Ask Jeeves has become a more attractive search partner thanks to its acquisition in May of Interactive Search Holdings, which added search brands iWon, My Way, My Search and My Web Search. The Google distribution deal, originally signed in 2002, was to expire in September 2005, but it allowed either party to terminate it this September or October.


Google's new regulatory filing underscores the importance of distribution partners such as Ask Jeeves, EarthLink and AOL. Of the company's $1.3 billion in ad sales during the first half of the year, more than half came from the Google Network.


Google also changed the way it reports revenue. Previously it reported net sales, excluding revenue that was returned to distribution partners. Google's latest filing records all the money generated through these arrangements, subtracting the amount it pays out as cost of revenues.

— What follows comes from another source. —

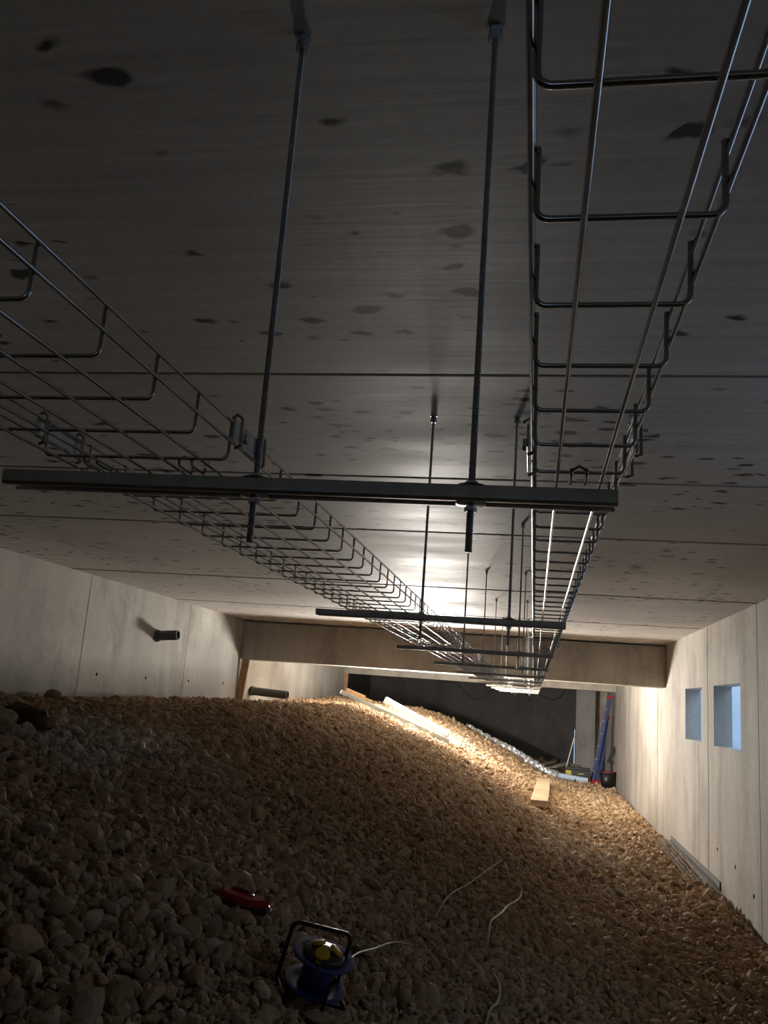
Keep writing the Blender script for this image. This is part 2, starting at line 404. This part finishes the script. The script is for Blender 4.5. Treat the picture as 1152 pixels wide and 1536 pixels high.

Google revised its cost of revenues for 2002 and 2003. Cost of revenues in 2002 is now put at $131.5 million, up from the $39.9 million previously stated. Cost of revenues for 2003 was revised upward from $121.8 million to $625.9 million. Google said its largest search partner, AOL, accounted for 13 percent of its revenue in the first half of 2004.


The accounting change drastically alters Google's sales figures. Revenues for 2003 are now $1.47 billion, compared with $961.9 million previously stated.


"While in April everyone was lauding their conservatism, here we have a situation where they're becoming more like other companies," said Scott Kessler, an equity analyst with Standard & Poor's.


Google's cost of revenues made up 47.5 percent of revenues in the first half of 2004, up from 36.5 percent in the year-ago period. Google's traffic-acquisition costs rose $381.3 million in the first six months of the year. The company said it expected traffic-acquisition costs would continue to rise in 2004, both in terms of dollars and as a percentage of revenues.


The IPO will add $1.6 billion to Google's already considerable cash reserves. The company reported $2.2 billion in cash and cash equivalents on its balance sheet as of June 30.


Google's new filing also included the slideshow and script for its "meet the management" presentation for potential investors, complete with voiceovers by its top executives, including founders Larry Page and Sergey Brin.